After marching toward the Capitol on Trump’s orders, insurrectionists breached the building. Instead of taking swift and appropriate action, Trump watched the action unfold on cable news, and even sent messages of encouragement through social media. In a blatant dereliction of his constitutional duties, Trump failed to act for 187 minutes while his armed supporters stormed the Capitol. The indictment alleges that Trump and his co-conspirators exploited the violence and chaos at the Capitol by once again pressuring Pence and Members of Congress to delay the electoral count. (Indictment at 38-42.)

6. According to Count One in the indictment, Trump engaged in conspiracy to defraud the United States.

Count One of the indictment alleges that Trump violated 18 U.S.C. § 371. This statute criminalizes, among other things, a conspiracy that uses dishonest means to obstruct or impede the lawful function of the U.S. government. The indictment alleges that Trump and his co-conspirators dishonestly obstructed the lawful electoral count on January 6, 2021, through their sprawling scheme to manufacture fraudulent electoral votes for Trump and to pressure Pence and Members of Congress to count them rather than the legitimate electoral votes for Biden. (Indictment at 3, 42.)

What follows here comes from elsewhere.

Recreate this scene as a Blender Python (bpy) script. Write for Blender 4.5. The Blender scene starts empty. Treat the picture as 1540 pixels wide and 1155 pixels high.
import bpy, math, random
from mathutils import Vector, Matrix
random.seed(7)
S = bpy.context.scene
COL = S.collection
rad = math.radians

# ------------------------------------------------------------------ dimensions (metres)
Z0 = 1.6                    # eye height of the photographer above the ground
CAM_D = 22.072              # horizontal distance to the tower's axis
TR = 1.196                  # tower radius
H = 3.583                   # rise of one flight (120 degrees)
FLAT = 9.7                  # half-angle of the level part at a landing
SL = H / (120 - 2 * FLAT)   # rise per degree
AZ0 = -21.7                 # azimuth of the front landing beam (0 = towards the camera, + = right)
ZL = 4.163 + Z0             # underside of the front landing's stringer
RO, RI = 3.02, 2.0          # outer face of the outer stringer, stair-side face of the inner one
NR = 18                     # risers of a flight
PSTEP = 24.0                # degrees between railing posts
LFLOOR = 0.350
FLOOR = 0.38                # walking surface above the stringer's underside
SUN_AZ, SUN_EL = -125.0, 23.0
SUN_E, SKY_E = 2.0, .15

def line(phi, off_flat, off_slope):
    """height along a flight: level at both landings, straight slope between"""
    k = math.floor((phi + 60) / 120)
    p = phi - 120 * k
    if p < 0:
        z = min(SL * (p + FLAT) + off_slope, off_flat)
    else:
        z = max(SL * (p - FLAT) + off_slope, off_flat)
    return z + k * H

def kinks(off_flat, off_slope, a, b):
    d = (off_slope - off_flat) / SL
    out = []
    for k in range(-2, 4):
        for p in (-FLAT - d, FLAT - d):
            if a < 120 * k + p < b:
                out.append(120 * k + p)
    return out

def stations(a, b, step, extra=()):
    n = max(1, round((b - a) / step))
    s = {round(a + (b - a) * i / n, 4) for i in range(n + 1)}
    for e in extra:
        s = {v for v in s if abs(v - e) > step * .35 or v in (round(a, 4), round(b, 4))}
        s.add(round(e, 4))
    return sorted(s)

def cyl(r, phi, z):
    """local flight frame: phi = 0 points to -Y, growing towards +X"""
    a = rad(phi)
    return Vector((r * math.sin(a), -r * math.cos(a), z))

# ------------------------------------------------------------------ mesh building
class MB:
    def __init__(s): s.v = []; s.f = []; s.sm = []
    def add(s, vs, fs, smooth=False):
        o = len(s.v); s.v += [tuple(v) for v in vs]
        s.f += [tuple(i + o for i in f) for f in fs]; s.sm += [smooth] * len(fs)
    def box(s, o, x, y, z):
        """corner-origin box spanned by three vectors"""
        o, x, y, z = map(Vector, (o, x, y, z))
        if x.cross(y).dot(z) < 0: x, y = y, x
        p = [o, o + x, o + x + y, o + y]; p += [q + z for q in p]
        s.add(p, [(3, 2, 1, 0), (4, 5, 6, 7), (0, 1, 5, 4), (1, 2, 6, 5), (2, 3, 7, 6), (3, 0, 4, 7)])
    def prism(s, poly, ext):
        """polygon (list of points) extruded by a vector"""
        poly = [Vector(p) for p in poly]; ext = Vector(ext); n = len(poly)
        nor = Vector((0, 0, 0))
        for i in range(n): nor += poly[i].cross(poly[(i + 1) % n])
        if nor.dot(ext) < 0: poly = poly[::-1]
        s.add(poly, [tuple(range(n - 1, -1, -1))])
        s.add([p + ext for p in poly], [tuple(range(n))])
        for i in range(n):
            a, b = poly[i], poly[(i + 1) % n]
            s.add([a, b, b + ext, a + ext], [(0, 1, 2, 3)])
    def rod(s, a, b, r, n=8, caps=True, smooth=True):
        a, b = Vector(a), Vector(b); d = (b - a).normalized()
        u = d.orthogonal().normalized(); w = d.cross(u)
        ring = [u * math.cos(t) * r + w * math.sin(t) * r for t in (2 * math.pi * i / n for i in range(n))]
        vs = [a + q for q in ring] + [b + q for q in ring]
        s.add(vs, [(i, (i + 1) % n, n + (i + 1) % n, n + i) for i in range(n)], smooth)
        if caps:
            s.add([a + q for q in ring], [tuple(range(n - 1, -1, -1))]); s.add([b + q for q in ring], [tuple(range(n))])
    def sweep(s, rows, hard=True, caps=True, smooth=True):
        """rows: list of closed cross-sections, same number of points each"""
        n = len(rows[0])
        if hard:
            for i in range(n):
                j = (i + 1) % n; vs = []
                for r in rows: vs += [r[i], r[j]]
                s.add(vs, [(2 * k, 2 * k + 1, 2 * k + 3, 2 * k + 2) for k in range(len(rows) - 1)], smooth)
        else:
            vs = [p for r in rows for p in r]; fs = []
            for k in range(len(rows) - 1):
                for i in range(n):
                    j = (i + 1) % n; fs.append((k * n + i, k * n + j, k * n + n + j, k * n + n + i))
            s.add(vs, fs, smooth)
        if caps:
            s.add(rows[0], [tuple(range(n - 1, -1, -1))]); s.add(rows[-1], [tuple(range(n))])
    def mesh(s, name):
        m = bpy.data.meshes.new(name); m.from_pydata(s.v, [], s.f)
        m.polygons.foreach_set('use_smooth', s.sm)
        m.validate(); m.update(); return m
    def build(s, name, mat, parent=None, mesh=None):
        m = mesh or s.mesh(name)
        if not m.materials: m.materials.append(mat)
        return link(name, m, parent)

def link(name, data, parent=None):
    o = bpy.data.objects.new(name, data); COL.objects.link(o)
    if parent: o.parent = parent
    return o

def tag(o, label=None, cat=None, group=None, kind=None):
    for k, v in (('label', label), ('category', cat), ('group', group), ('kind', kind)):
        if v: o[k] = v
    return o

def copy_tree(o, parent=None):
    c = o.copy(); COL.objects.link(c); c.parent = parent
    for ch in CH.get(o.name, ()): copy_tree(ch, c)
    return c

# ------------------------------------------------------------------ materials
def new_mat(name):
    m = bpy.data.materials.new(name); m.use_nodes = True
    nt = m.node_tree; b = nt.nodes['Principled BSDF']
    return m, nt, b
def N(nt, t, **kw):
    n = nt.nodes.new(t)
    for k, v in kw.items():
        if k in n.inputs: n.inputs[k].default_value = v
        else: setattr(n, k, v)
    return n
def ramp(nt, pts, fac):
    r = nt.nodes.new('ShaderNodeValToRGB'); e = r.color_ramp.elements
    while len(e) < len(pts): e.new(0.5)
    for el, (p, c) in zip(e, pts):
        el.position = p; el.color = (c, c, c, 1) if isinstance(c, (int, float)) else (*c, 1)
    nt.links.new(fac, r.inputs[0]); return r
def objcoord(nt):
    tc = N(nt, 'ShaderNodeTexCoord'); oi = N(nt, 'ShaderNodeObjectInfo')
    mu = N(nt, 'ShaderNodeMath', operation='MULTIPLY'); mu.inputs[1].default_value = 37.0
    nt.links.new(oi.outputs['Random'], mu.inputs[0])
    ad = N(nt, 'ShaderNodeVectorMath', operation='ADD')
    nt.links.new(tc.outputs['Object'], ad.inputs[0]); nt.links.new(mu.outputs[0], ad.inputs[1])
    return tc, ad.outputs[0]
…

7. According to Counts Two and Three in the indictment, Trump conspired and attempted to obstruct an official proceeding.

Counts Two and Three of the indictment allege the Trump violated 18 U.S.C. § 1512 by conspiring and attempting to obstruct an official proceeding — in this case, Congress’s count of the electoral votes mandated by the Twelfth Amendment to the Constitution.

18 U.S.C. § 1512 forbids corruptly obstructing or impeding — or attempting to obstruct or impede — an official proceeding. Section 1512(k) forbids conspiring to obstruct or impede an official proceeding.

The indictment alleges that Trump and his co-conspirators violated § 1512(c)(2) and (k) through their scheme to block or delay the congressional count of electoral certificates votes by pressuring Pence to interfere with the count unilaterally and unconstitutionally. (Indictment at 43-44.)

Dozens of insurrectionists have already been convicted under § 1512 for their attempted obstruction through violence and intrusion on Capitol grounds.

8. According to Count Four in the indictment, Trump conspired to deprive Americans of their fundamental constitutional rights to vote and to have their votes counted.

Count Four of the indictment alleges that Trump violated 18 U.S.C. § 241 by engaging in a conspiracy to deprive Americans of civil rights, saying that Trump’s schemes interfered with the voters’ right to have their votes counted properly.

This statute makes it a crime for people to “conspire to injure, oppress, threaten, or intimidate any person” in the “free exercise or enjoyment of any right or privilege secured to him by the Constitution or laws of the United States.”

The indictment alleges that Trump and his co-conspirators agreed to a conspiracy to manipulate the count of electoral votes that, if it had been successful, would have nullified tens of millions of Americans’ votes in the 2020 presidential election. (Indictment at 45.)